> **Directions for this task**
Reproduce exactly the lines below, from the first one through the line containing "b = MB(); b.box((-.9, 5.4, H", and omit any pictures.

> **Raw data**
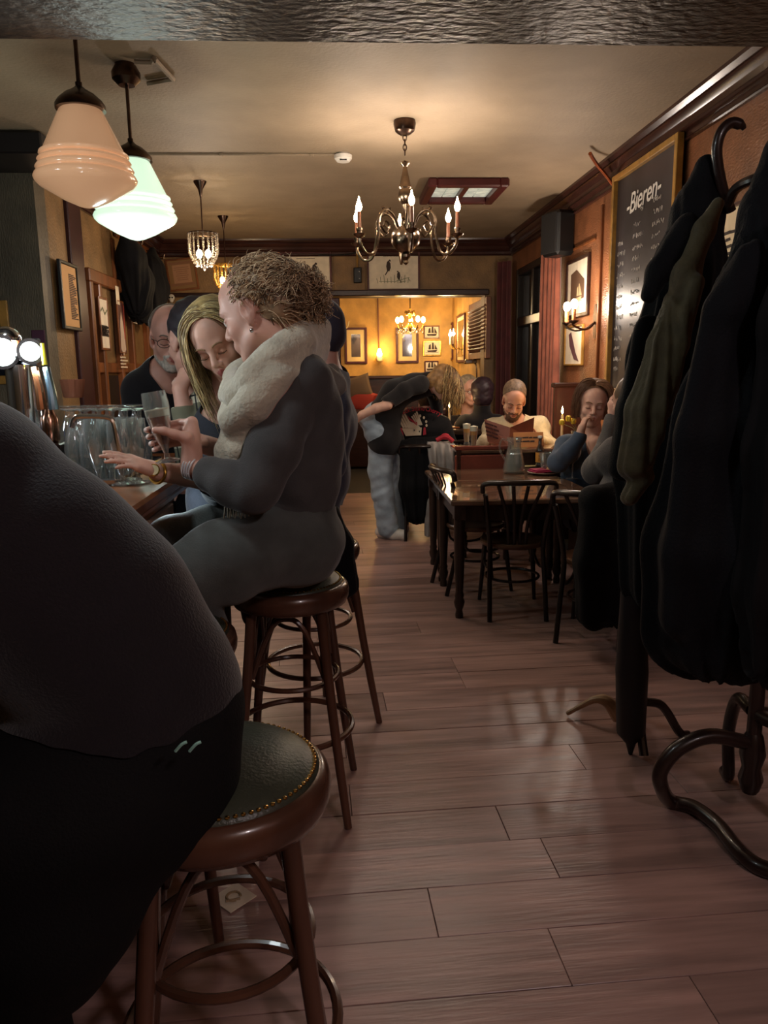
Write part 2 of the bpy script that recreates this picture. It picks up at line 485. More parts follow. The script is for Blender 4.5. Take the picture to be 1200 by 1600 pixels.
# ================================================================== room shell
H, XR, XL, YB, BW = 3.0, 2.13, -2.05, 9.45, 5.75     # ceiling, right wall, left wall, back wall, end wall of the bar
FY = 12.6
b = MB(); b.box((-.9, 5.4, -.06), (7.2, 15, .08), b=0); floor = struct('floor', b, m_sub)
ROOT['floor'] = V(0, 0, 0)
# planks run across the room, a couple of degrees off square
PA = RAD(2.0); pu = V(math.cos(PA), math.sin(PA), 0); pv = V(-math.sin(PA), math.cos(PA), 0)
PW = .2; meshes = {}
def plank(c, ln):
    k = round(ln, 1)
    if k not in meshes:
        q = MB().box((0, 0, -.009), (k - .002, PW - .0025, .018), b=.0012); o = q.build('plank', m_plank, floor); meshes[k] = o.data
        o['_'] = 0; del o['_']
    else:
        o = bpy.data.objects.new('plank', meshes[k]); COL.objects.link(o); o.parent = floor
    o.location = tuple(c); o.rotation_euler = (0, 0, PA + (math.pi if random.random() < .5 else 0))
for r in range(-3, 46):
    y0 = .3 + r * PW
    x = -2.3 + (-random.choice((0, .4, .9, 1.3)))
    while x < 2.1:
        ln = random.choice((1.2, 1.5, 1.8, 2.1, 2.4)); x1 = x + ln
        a = max(x, -2.3); e = min(x1, 2.1)
        if e - a > .15:
            ln2 = math.floor((e - a) * 10 + .001) / 10 if e - a < ln - .001 else ln
            c = pu * ((a + e) / 2) + pv * y0; c[2] = random.uniform(-.0012, .0004); 
            plank(c, round(ln2, 1))
        x = x1
b = MB(); b.box((-.9, 5.4, H + .05), (7.2, 15, .1), b=0); struct('ceiling', b, m_ceil)

# right wall with a window
WY0, WY1, WZ0, WZ1 = 7.75, 9.2, .75, 2.62
b = MB()
b.box((XR + .1, (-1.7 + WY0) / 2, H / 2), (.2, WY0 + 1.7, H), b=0); b.box((XR + .1, (WY1 + YB + .25) / 2, H / 2), (.2, YB + .25 - WY1, H), b=0)
b.box((XR + .1, (WY0 + WY1) / 2, WZ0 / 2), (.2, WY1 - WY0, WZ0), b=0); b.box((XR + .1, (WY0 + WY1) / 2, (WZ1 + H) / 2), (.2, WY1 - WY0, H - WZ1), b=0)
struct('wall_right', b, m_wallR)
m_wframe = mk('window_black_brown', (30, 24, 24), .3, var=.2, vscale=6)
b = MB(); t = .075
for y in (WY0 + t / 2, WY1 - t / 2): b.box((XR + .06, y, (WZ0 + WZ1) / 2), (.14, t, WZ1 - WZ0), b=.008)
for z in (WZ0 + t / 2, 2.02, WZ1 - t / 2): b.box((XR + .06, (WY0 + WY1) / 2, z), (.13, WY1 - WY0 - .02, t if z != 2.02 else .1), b=.008)
b.box((XR + .06, 8.5, (WZ0 + WZ1) / 2), (.11, .07, WZ1 - WZ0 - .02), b=.008)
win = struct('window_1', b, m_wframe); ROOT['window_1'] = V(0, 0, 0)
m_pane = thin_glass('window_pane_glass', (180, 190, 186), .3, .02, .01)
for (y0, y1) in ((WY0 + .08, 8.46), (8.54, WY1 - .08)):
    for (z0, z1) in ((WZ0 + .08, 1.97), (2.07, WZ1 - .08)):
        MB().box((XR + .07, (y0 + y1) / 2, (z0 + z1) / 2), (.012, y1 - y0, z1 - z0), b=0).build('pane', m_pane, win)
MB().box((XR - .04, (WY0 + WY1) / 2, WZ0 - .03), (.2, WY1 - WY0 + .1, .05), b=.01).build('sill', m_dark, win)
# back wall with the opening into the far room
OX0, OX1, OZ = -.06, 1.80, 2.36
b = MB()
b.box(((OX1 + XR) / 2 + .1, YB + .12, H / 2), (XR - OX1 + .2, .24, H), b=0)
b.box(((OX0 + OX1) / 2, YB + .12, (OZ + H) / 2), (OX1 - OX0, .24, H - OZ), b=0)
b.box((-.28, YB + .12, (2.2 + H) / 2), (.44, .24, H - 2.2), b=0)
b.box(((-.5 + XL) / 2 - .1, YB + .12, H / 2), (XL + .5 + .0 if False else abs(XL + .5) + .2, .24, H), b=0)
struct('wall_back', b, m_wall)
b = MB(); b.box((XL - .1, (BW + YB) / 2, H / 2), (.2, YB - BW, H), b=0); struct('wall_left', b, m_wall)
b = MB(); b.box((-3.2, BW + .09, H / 2), (2.302, .2, H), b=0); struct('wall_bar', b, m_green)
b = MB(); b.box((-4.3, 2, H / 2), (.2, 7.6, H), b=0); struct('wall_left_bar', b, m_green)
b = MB(); b.box((-1, -1.75, H / 2), (6.8, .2, H), b=0); struct('wall_front', b, m_wall)
b = MB(); b.box((-.4, FY + .1, H / 2), (5.2, .2, H), b=0); struct('wall_far', b, m_far)
b = MB(); b.box((1.98, (YB + .24 + FY) / 2, H / 2), (.2, FY - YB - .24, H), b=0); struct('wall_far_right', b, m_far)
b = MB(); b.box((-2.9, (YB + .24 + FY) / 2, H / 2), (.2, FY - YB - .24, H), b=0); struct('wall_far_left', b, m_far)
b = MB(); b.box((-.5, FY - .03, .7), (4.8, .06, 1.32), b=.01); b.box((-.5, FY - .05, 1.38), (4.8, .1, .05), b=.01); struct('trim_1', b, m_dark)
# beam over the viewer
b = MB(); b.box((-1, 2.42, 2.845), (6.6, .9, .5), b=.012); struct('beam', b, m_beam)
# cornices
PROF = [(0, -.185), (.022, -.185), (.03, -.178), (.022, -.168), (.022, -.14), (.048, -.132), (.056, -.122), (.048, -.112), (.06, -.085), (.092, -.062), (.10, -.05), (.092, -.04), (.125, -.018), (.13, 0)]
def cornice(name, p0, p1, nx, ny, mat=m_corn):
    rows = []
    for q in (p0, p1): rows.append([V(q[0] + nx * a, q[1] + ny * a, H + z) for a, z in PROF])
    b = MB(); b.loft(rows); b.box(((p0[0] + p1[0]) / 2 + nx * .008, (p0[1] + p1[1]) / 2 + ny * .008, H - .1), (abs(p1[0] - p0[0]) + .012, abs(p1[1] - p0[1]) + .012, .16), b=0)
    struct(name, b, mat, sharp=28)
cornice('trim_right', (XR, 2.86), (XR, YB), -1, 0)
cornice('trim_back', (XL, YB), (XR, YB), 0, -1)
cornice('trim_left', (XL, BW), (XL, YB), 1, 0)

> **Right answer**
Write part 2 of the bpy script that recreates this picture. It picks up at line 485. More parts follow. The script is for Blender 4.5. Take the picture to be 1200 by 1600 pixels.
# ================================================================== room shell
H, XR, XL, YB, BW = 3.0, 2.13, -2.05, 9.45, 5.75     # ceiling, right wall, left wall, back wall, end wall of the bar
FY = 12.6
b = MB(); b.box((-.9, 5.4, -.06), (7.2, 15, .08), b=0); floor = struct('floor', b, m_sub)
ROOT['floor'] = V(0, 0, 0)
# planks run across the room, a couple of degrees off square
PA = RAD(2.0); pu = V(math.cos(PA), math.sin(PA), 0); pv = V(-math.sin(PA), math.cos(PA), 0)
PW = .2; meshes = {}
def plank(c, ln):
    k = round(ln, 1)
    if k not in meshes:
        q = MB().box((0, 0, -.009), (k - .002, PW - .0025, .018), b=.0012); o = q.build('plank', m_plank, floor); meshes[k] = o.data
        o['_'] = 0; del o['_']
    else:
        o = bpy.data.objects.new('plank', meshes[k]); COL.objects.link(o); o.parent = floor
    o.location = tuple(c); o.rotation_euler = (0, 0, PA + (math.pi if random.random() < .5 else 0))
for r in range(-3, 46):
    y0 = .3 + r * PW
    x = -2.3 + (-random.choice((0, .4, .9, 1.3)))
    while x < 2.1:
        ln = random.choice((1.2, 1.5, 1.8, 2.1, 2.4)); x1 = x + ln
        a = max(x, -2.3); e = min(x1, 2.1)
        if e - a > .15:
            ln2 = math.floor((e - a) * 10 + .001) / 10 if e - a < ln - .001 else ln
            c = pu * ((a + e) / 2) + pv * y0; c[2] = random.uniform(-.0012, .0004); 
            plank(c, round(ln2, 1))
        x = x1
b = MB(); b.box((-.9, 5.4, H + .05), (7.2, 15, .1), b=0); struct('ceiling', b, m_ceil)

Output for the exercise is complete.